Now the author of the comment is, I am sure, aware that local impact for atmospheric warming is as much as 75 times the impact of CO2. Given that this local impact may only hold for as much as one month, we might think that this is of no significance. Yet, were that month to be July or August, this would be of very significant impact.
Thanks for the responses all.
My concern is with our limited knowledge of the potency of methane itself. We talk in terms of it's heat trapping abilities 20 to 100 years after release into the atmosphere, which means we are calculating CO2 and water vapor impact, and not methane itself. I believe Sam Carana hypothesized that methane itself, before degradation, was up to 1000 times as potent as CO2. I have also heard hundreds used. (Someday maybe we will know the exact figure).
There's more to it than potency. There is also saturation. The response to GHGs is logarithmic. This means it takes more and more of the gas to achieve the same effect. So as an example, lets say it takes 1000 ppm of a gas to achieve 1 C of warming. To get another 1 C of warming you now need 2000 ppm. To get another 1C of warming after that it would require 4000 ppm. So on and so forth.
According to the IPCC AR5, methane is approximately 86 times more potent than CO2 over a 20 year span. And the reason why things like this are measured over long time spans is that, short of something like a PETM event, there won't be a spontaneous release large enough to cause an immediate impact.
If there are no reactive changes occurring to methane due to the ever shrinking OH budget allowing it to persist, and if methane is hundreds to a thousand times deadlier than CO2 to the atmosphere, AND we see continued hydrate releases as Shakhova did last year, at what point is the effect immediate and alarming.
Methane hydroxyl reduction is just one of many ways that methane breaks down. Methane simply does not last that long in our atmosphere. If it isn't being constantly replenished then it rapidly declines.

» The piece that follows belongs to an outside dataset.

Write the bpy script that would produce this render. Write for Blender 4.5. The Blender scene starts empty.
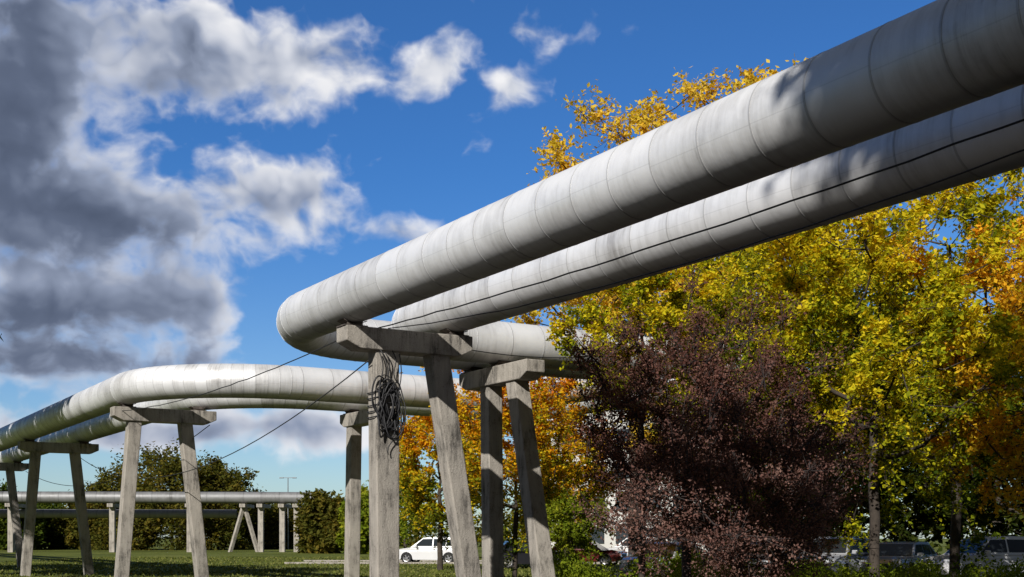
import bpy, math, random
import numpy as np
from mathutils import Vector, Matrix
C=bpy.context; sc=C.scene
rnd=random.Random(7)
F=1250.0; HZ=538.0; EYE=1.6
# ---------------------------------------------------------------- helpers
def link(o,parent=None):
    sc.collection.objects.link(o)
    if parent is not None: o.parent=parent
    return o
def thing(o,label,cat,group=None):
    o["label"]=label; o["category"]=cat
    if group: o["group"]=group
    return o
def empty(name,loc=(0,0,0)):
    e=bpy.data.objects.new(name,None); e.location=loc; e.empty_display_size=.3
    return link(e)
def mesh_np(name,V,Fc,mat,parent=None,smooth=False,attrs=None):
    V=np.asarray(V,dtype=np.float32); Fc=np.asarray(Fc,dtype=np.int32)
    me=bpy.data.meshes.new(name)
    n,m,k=len(V),len(Fc),Fc.shape[1]
    me.vertices.add(n); me.vertices.foreach_set("co",V.ravel())
    me.loops.add(m*k); me.loops.foreach_set("vertex_index",Fc.ravel())
    me.polygons.add(m); me.polygons.foreach_set("loop_start",np.arange(0,m*k,k,dtype=np.int32))
    me.update(calc_edges=True)
    me.polygons.foreach_set("use_smooth",np.full(m,smooth,dtype=bool))
    if attrs:
        for nm,dom,vals in attrs:
            a=me.attributes.new(nm,'FLOAT',dom); a.data.foreach_set("value",np.asarray(vals,dtype=np.float32))
    me.materials.append(mat)
    me.update()
    o=bpy.data.objects.new(name,me)
    return link(o,parent)
def mesh_py(name,V,Fc,mat,parent=None,smooth=False,bevel=0,segs=2):
    me=bpy.data.meshes.new(name); me.from_pydata([tuple(v) for v in V],[],Fc); me.update()
    me.materials.append(mat)
    if smooth:
        for p in me.polygons: p.use_smooth=True
    o=bpy.data.objects.new(name,me); link(o,parent)
    if bevel:
        b=o.modifiers.new("bevel",'BEVEL'); b.width=bevel; b.segments=segs; b.limit_method='ANGLE'
    return o
def frame_box(c,ax,ay,az,hx,hy,hz):
    c=Vector(c); V=[]
    for sx in(-1,1):
        for sy in(-1,1):
            for sz in(-1,1):
                V.append(c+ax*hx*sx+ay*hy*sy+az*hz*sz)
    Fc=[(0,1,3,2),(4,6,7,5),(0,4,5,1),(2,3,7,6),(0,2,6,4),(1,5,7,3)]
    return V,Fc
def join_geo(parts):
    V=[];Fc=[]
    for v,f in parts:
        b=len(V); V+=list(v); Fc+=[tuple(i+b for i in q) for q in f]
    return V,Fc
def tube_geo(pts,radii,n=8,cap=True):
    pts=[Vector(p) for p in pts]; V=[];Fc=[]
    up=Vector((0,0,1))
    prev=None
    for i,p in enumerate(pts):
        a=pts[max(i-1,0)]; b=pts[min(i+1,len(pts)-1)]
        t=(b-a).normalized()
        if prev is None:
            s=t.cross(up)
            if s.length<.1: s=t.cross(Vector((1,0,0)))
        else:
            s=prev-t*prev.dot(t)
        s.normalize(); prev=s; u=s.cross(t)
        r=radii[i] if hasattr(radii,'__len__') else radii
        for k in range(n):
            an=2*math.pi*k/n
            V.append(p+s*math.cos(an)*r+u*math.sin(an)*r)
    for i in range(len(pts)-1):
        for k in range(n):
            k2=(k+1)%n
            Fc.append((i*n+k,i*n+k2,(i+1)*n+k2,(i+1)*n+k))
    if cap:
        Fc.append(tuple(range(n))[::-1]); Fc.append(tuple((len(pts)-1)*n+k for k in range(n)))
    return V,Fc
# ---------------------------------------------------------------- node helper
class NT:
    def __init__(s,nt): s.nt=nt
    def new(s,t,**kw):
        n=s.nt.nodes.new(t)
        for k,v in kw.items(): setattr(n,k,v)
        return n
    def put(s,inp,v):
        if isinstance(v,bpy.types.NodeSocket): s.nt.links.new(v,inp)
        else: inp.default_value=v
    def M(s,op,*ins,clamp=False):
        n=s.new('ShaderNodeMath',operation=op); n.use_clamp=clamp
        for i,v in enumerate(ins): s.put(n.inputs[i],v)
        return n.outputs[0]
    def VM(s,op,*ins,out=0):
        n=s.new('ShaderNodeVectorMath',operation=op)
        for i,v in enumerate(ins): s.put(n.inputs[i],v)
        return n.outputs[out]
    def ss(s,v,a,b,c=0.,d=1.):
        n=s.new('ShaderNodeMapRange',interpolation_type='SMOOTHSTEP')
        s.put(n.inputs[0],v); s.put(n.inputs[1],a); s.put(n.inputs[2],b); s.put(n.inputs[3],c); s.put(n.inputs[4],d)
        return n.outputs[0]
    def mix(s,f,a,b,bt='MIX'):
        n=s.new('ShaderNodeMix',data_type='RGBA',blend_type=bt)
        s.put(n.inputs[0],f); s.put(n.inputs[6],a); s.put(n.inputs[7],b)
        return n.outputs[2]
    def noise(s,vec,scale,detail=4,rough=.55,dist=0):
        n=s.new('ShaderNodeTexNoise'); s.put(n.inputs['Vector'],vec)
        n.inputs['Scale'].default_value=scale; n.inputs['Detail'].default_value=detail
        n.inputs['Roughness'].default_value=rough; n.inputs['Distortion'].default_value=dist
        return n.outputs[0]
    def comb(s,x,y,z):
        n=s.new('ShaderNodeCombineXYZ'); s.put(n.inputs[0],x); s.put(n.inputs[1],y); s.put(n.inputs[2],z); return n.outputs[0]
    def grey(s,v):
        n=s.new('ShaderNodeCombineColor')
        for i in range(3): s.put(n.inputs[i],v)
        return n.outputs[0]
    def ramp(s,f,stops,interp='LINEAR'):
        n=s.new('ShaderNodeValToRGB'); cr=n.color_ramp; cr.interpolation=interp
        while len(cr.elements)<len(stops): cr.elements.new(.5)
        for e,(p,c) in zip(cr.elements,stops): e.position=p; e.color=(*c,1)
        s.put(n.inputs[0],f); return n.outputs[0]
    def bump(s,h,strength=.3,dist=.02):
        n=s.new('ShaderNodeBump'); s.put(n.inputs['Height'],h); n.inputs['Strength'].default_value=strength
        n.inputs['Distance'].default_value=dist; return n.outputs[0]
def mat_new(name):
    m=bpy.data.materials.new(name); m.use_nodes=True
    N=NT(m.node_tree); b=m.node_tree.nodes['Principled BSDF']
    return m,N,b
def plain(name,col,rough=.6,metal=0.,var=.25,scale=6.,bump=0,coat=0):
    m,N,b=mat_new(name)
    tc=N.new('ShaderNodeTexCoord').outputs['Object']
    nz=N.noise(tc,scale,4,.6)
    c2=tuple(x*(1-var) for x in col); c1=tuple(min(1,x*(1+var*.6)) for x in col)
    N.put(b.inputs['Base Color'],N.ramp(nz,[(.3,c2),(.7,c1)]))
    b.inputs['Roughness'].default_value=rough; b.inputs['Metallic'].default_value=metal
    b.inputs['Coat Weight'].default_value=coat
    if bump: N.put(b.inputs['Normal'],N.bump(N.noise(tc,scale*6,4,.6),bump,.02))
    return m
# ---------------------------------------------------------------- materials
def mat_pipe(name="galvanised_cladding",k=1.):
    m,N,b=mat_new(name)
    al=N.new('ShaderNodeAttribute',attribute_name='along').outputs['Fac']
    an=N.new('ShaderNodeAttribute',attribute_name='ang').outputs['Fac']
    tc=N.new('ShaderNodeTexCoord').outputs['Object']
    pid=N.M('FLOOR',N.M('ADD',al,.0001)); fr=N.M('FRACT',N.M('ADD',al,.0001))
    wn=N.new('ShaderNodeTexWhiteNoise',noise_dimensions='1D'); N.put(wn.inputs['W'],pid); tone=wn.outputs[0]
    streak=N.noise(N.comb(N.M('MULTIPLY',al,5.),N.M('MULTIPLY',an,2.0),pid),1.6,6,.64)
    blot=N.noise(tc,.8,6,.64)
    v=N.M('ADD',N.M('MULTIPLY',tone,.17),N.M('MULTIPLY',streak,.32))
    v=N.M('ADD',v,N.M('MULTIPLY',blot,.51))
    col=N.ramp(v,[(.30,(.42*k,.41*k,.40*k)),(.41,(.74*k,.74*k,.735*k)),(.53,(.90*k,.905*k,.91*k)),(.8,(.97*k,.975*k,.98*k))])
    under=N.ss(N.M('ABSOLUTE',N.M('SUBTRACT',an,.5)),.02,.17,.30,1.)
    edge=N.M('MINIMUM',fr,N.M('SUBTRACT',1.,fr))
    g=N.ss(edge,.010,.026,.72,1.)
    g2=N.ss(edge,.0,.15,.96,1.)
    st=N.M('ADD',.70,N.M('MULTIPLY',tone,.05))
    g3=N.ss(N.M('ABSOLUTE',N.M('SUBTRACT',an,st)),.001,.003,.88,1.)
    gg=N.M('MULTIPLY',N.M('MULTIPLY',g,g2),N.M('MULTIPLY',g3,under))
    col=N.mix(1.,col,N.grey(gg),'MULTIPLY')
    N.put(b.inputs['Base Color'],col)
    b.inputs['Metallic'].default_value=.36
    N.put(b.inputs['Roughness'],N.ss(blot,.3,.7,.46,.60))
    N.put(b.inputs['Normal'],N.bump(N.M('ADD',N.noise(tc,2.3,3,.5),N.M('MULTIPLY',streak,.2)),.22,.04))
    return m
def mat_concrete(name="weathered_concrete",base=(.35,.32,.275)):
    m,N,b=mat_new(name)
    tc=N.new('ShaderNodeTexCoord').outputs['Object']
    sv=N.VM('MULTIPLY',tc,(1.,1.,.15))
    st=N.noise(sv,8.,6,.7); bl=N.noise(tc,1.3,6,.65); fn=N.noise(tc,40.,3,.7)
    v=N.M('ADD',N.M('MULTIPLY',st,.45),N.M('ADD',N.M('MULTIPLY',bl,.4),N.M('MULTIPLY',fn,.15)))
    d=tuple(x*.22 for x in base); l=tuple(x*1.3 for x in base)
    col=N.ramp(v,[(.38,d),(.49,base),(.62,l)])
    vor=N.new('ShaderNodeTexVoronoi',feature='F1'); N.put(vor.inputs['Vector'],tc); vor.inputs['Scale'].default_value=9
    pit=N.ss(vor.outputs['Distance'],.05,.14,.45,1.)
    col=N.mix(1.,col,N.grey(pit),'MULTIPLY')
    N.put(b.inputs['Base Color'],col); b.inputs['Roughness'].default_value=.92
    N.put(b.inputs['Normal'],N.bump(N.M('ADD',fn,st),.6,.03))
    return m
def mat_leaf(name,stops,trans=.42):
    m=bpy.data.materials.new(name); m.use_nodes=True; nt=m.node_tree; nt.nodes.clear(); N=NT(nt)
    at=N.new('ShaderNodeAttribute',attribute_name='rnd').outputs['Fac']
    col=N.ramp(at,stops)
    d=N.new('ShaderNodeBsdfDiffuse'); N.put(d.inputs[0],col)
    t=N.new('ShaderNodeBsdfTranslucent'); N.put(t.inputs[0],N.mix(1.,col,(1.3,1.2,.6,1),'MULTIPLY'))
    a=N.new('ShaderNodeMixShader'); a.inputs[0].default_value=trans; nt.links.new(d.outputs[0],a.inputs[1]); nt.links.new(t.outputs[0],a.inputs[2])
    o=N.new('ShaderNodeOutputMaterial'); nt.links.new(a.outputs[0],o.inputs[0])
    return m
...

And as I mentioned before, it would take a tremendous release of methane to have any immediate effects. The effects of GHG increases are measured in degrees per decades or centuries so you can imagine what kind of increase would be needed to have a noticeable impact over the period of days or months.
And even IF there were such a massive local increase, it wouldn't stay put. Winds and weather patterns would quickly spread it out.
I realize that the answers to these questions are blowing in the wind, but I feel strongly that we need to include methane release in current observations.
Methane isn't being released in any amount that would have any significant or meaningful impact on short term arctic ice observations. Long term, yes, any additional GHGs will impact arctic ice formation and melting but that is a climatological phenomena happening over decades and centuries. Yearly/seasonal ice is primarily determined by ice conditions, weather, and ocean patterns.
One reason I am so concerned about methane is due to the fact that the world is retooling itself to run on the supposedly clean nat gas methane fuel, and we need to get science ahead of that cart, and the Arctic is probably the best place to learn the science as the methane releases are primarily local and short lived.
I'm pretty sure scientists understand methane. It isn't exactly a new compound, nor does it violate any known laws of chemistry or physics.
And methane IS cleaner. When you burn it, you get CO2 and water vapor. You get less CO2 than burning gasoline, and you don't get all the other pollutants that gasoline produces.
Is it a perfect solution? No. Is it better than what we have now? Yes.
I hope Im making sense.....
I also prefer using the term hydrate over clathrate as the energy industry uses the hydrate term and it's important for people to know that the fuel of the future is the same one scientists are so concerned about causing a possible extinction event. (Possible, on it's way or on going, take your pick).
You're being alarmist. Stick to the science. There have been multiple papers on the subject of arctic methane releases, an none of them make any claims of an upcoming "methane bomb". It takes a very specific set of circumstances for something like that to occur and currently the conditions just aren't there for it.
What will and is currently happening is that clathrates will continue to melt and add more methane into the atmosphere. This process will continue over decades, with the shallow shelf clathrates melting out first. It will contribute to the warming, but it isn't going to trigger a some runaway effect.
(PS. Just for the record I dont visit Real Climate. I was banned from that site for suggesting in 2009 that Obama was not going to do the things needed to curb climate change. The head honcho insulted me and deleted my comments. And they weren't harsh, just factual, as the Copenhagen Summit showed us when it became obvious that the US was the main glitch to an agreement with teeth.)
I very much doubt that was the only reason. I've been on RC for years and I've seen all kinds of troll/off-topic posts that didn't get deleted or banned. If you got banned, there was a reason for it.